One of the first things we needed to do was find the land. So we decided to order some yurts, instead.

FLASHFORWARD: I know this is all historic stuff and a blog is probably supposed to be about what’s going on Right Now, but I thought you’d be interested to know how and why we got to where we are today. Besides, Right Now, the project is largely waiting for permissions, as we’ll get onto later. And Right Now Right Now, I’m sitting on a train that was built for people even smaller than me, pulling out of Preston Park station. Which we’ll get onto later, too. END OF FLASHFORWARD

We’d decided to live in a four-yurt structure: a 24-foot living space for lounging, dining and kitchening, 18-foot bedrooms for us and the kids, and a 12-foot bathyurt that will look something like this, from Yurtworks in Cornwall:

We’d also decided to have three 18-foot yurts and another 12-foot bathyurt for eco-minded guests.

So we needed a lot of yurts.

A few hours’ googling revealed two local yurt makers: Future Roots in Stanmer Park, and the Yurtshop in Hastings. Not wanting to miss the chance to keep our yurt miles to the minimum, we started in Stanmer. (If you haven’t been, check out the hill behind Stanmer House – especially if you have a rug, a picnic, a dog and/or some kids.)

The Future Roots workshop is tucked away at the top of the park, near Stanmer Organics and the Brighton Earthship. They have a rustic 24-foot yurt on site and everything you need to make a yurt: ash for coppicing, water, a box of matches (dry) an assortment of benches (some improvised), and a few simple tools.

They also have a genuine passion for yurts.

Although Matt and Mark had decided not to make any yurts for a while, wanting to concentrate on their yurt-building courses, they loved the Big Green Idea and were happy to make our home. We loved their attitude, their ideas and their craftsmanship. So they got the job.

Or half of it. We still needed yurts for our guests.

To the Yurtshop!

And there’s something you don’t write every day.

With a little help from our mobile phones (how much quieter the world must have been before they were invented – how much noisier the world will be in the future), we found Matt and Chris’ seriously impressive yurt-building operation, just outside Hastings. (Do all yurt-building teams include a Matt? When I was a musician, most bands had a Steve – I could have put an excellent band together called “Steve” – but then, I wouldn’t have been in it.)

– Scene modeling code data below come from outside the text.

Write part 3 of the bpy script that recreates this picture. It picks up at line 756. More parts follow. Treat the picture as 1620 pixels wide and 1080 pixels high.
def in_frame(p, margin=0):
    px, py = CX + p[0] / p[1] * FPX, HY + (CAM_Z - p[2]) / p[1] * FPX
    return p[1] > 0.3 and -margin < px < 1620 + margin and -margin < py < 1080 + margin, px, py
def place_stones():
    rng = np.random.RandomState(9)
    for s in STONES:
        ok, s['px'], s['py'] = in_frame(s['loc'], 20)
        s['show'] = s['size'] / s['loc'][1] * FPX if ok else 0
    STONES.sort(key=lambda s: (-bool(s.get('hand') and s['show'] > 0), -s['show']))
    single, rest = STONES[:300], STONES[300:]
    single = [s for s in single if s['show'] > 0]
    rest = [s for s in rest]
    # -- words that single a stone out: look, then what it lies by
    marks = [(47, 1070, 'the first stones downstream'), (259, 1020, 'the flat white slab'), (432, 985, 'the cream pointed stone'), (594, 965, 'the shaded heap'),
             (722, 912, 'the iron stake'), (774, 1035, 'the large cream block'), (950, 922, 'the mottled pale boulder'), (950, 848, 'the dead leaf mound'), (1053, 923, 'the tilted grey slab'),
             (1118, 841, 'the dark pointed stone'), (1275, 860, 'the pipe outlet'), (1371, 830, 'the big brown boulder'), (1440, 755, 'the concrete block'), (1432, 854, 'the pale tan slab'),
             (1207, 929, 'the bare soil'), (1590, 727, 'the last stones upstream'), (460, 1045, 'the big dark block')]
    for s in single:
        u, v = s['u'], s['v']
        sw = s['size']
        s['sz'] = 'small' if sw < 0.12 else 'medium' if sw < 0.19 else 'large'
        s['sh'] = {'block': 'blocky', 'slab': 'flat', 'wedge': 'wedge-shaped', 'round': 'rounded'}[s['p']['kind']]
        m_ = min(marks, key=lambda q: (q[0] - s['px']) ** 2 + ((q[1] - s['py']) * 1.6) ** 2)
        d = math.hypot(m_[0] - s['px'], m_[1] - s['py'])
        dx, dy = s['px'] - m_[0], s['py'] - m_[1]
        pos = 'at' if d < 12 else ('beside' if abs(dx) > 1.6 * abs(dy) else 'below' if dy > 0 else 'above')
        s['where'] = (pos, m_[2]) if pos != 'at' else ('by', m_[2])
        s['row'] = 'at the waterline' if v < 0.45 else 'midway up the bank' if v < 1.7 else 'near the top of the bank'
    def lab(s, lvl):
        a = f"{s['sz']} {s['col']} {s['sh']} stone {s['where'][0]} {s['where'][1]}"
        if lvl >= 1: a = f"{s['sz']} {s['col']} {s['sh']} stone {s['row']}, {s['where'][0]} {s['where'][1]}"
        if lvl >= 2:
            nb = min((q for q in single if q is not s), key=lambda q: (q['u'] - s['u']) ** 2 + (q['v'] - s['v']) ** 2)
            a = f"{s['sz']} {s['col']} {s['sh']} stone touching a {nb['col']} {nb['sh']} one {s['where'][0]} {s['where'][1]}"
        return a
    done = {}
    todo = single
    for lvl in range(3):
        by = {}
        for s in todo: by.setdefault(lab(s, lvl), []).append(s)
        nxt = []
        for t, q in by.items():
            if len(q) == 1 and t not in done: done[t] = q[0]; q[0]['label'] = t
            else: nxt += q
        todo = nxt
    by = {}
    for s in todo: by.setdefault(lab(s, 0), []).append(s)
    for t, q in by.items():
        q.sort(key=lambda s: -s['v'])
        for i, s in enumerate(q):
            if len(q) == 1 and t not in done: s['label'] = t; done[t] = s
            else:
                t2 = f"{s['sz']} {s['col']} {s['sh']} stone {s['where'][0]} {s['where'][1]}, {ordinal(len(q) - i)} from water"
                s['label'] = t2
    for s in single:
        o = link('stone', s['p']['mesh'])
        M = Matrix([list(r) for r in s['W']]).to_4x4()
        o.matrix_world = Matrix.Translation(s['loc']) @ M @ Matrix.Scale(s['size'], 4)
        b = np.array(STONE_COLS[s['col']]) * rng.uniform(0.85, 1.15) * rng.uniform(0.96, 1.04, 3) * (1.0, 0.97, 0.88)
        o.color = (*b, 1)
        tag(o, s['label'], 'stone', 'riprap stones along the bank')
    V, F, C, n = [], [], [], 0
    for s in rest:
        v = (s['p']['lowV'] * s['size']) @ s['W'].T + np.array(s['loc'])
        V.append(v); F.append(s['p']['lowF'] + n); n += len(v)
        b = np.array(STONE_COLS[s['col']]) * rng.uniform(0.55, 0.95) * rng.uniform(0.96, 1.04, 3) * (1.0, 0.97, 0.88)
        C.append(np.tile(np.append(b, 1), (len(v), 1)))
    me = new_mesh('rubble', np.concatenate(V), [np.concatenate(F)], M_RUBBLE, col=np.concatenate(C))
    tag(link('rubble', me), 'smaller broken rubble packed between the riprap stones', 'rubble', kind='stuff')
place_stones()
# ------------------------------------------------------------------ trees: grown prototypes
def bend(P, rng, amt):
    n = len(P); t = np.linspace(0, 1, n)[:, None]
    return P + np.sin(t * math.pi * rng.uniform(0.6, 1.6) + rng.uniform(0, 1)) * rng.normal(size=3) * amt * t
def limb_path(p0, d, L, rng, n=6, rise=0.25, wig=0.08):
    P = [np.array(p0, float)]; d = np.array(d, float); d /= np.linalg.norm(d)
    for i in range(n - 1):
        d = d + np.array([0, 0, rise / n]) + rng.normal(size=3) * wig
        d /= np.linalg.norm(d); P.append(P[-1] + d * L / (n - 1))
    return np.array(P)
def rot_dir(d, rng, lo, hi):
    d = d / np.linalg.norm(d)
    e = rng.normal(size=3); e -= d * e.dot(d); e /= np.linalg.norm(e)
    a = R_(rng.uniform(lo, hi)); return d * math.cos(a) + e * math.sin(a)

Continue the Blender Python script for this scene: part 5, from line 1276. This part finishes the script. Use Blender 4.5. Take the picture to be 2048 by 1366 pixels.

Again, the level of finish and attitude was exactly what we were looking for, and we plumped for the Kyrgyz-style yurts made from coppiced ash. Yurtshop also offers yurts in sawn timber but, for us, straight edges don’t do it. We want to see the wood as it has grown. It has a beautiful, organic quality we want to wake up to every day – and why should it be any different for our guests? So they got the job, too.

Now all we needed to do was everything else.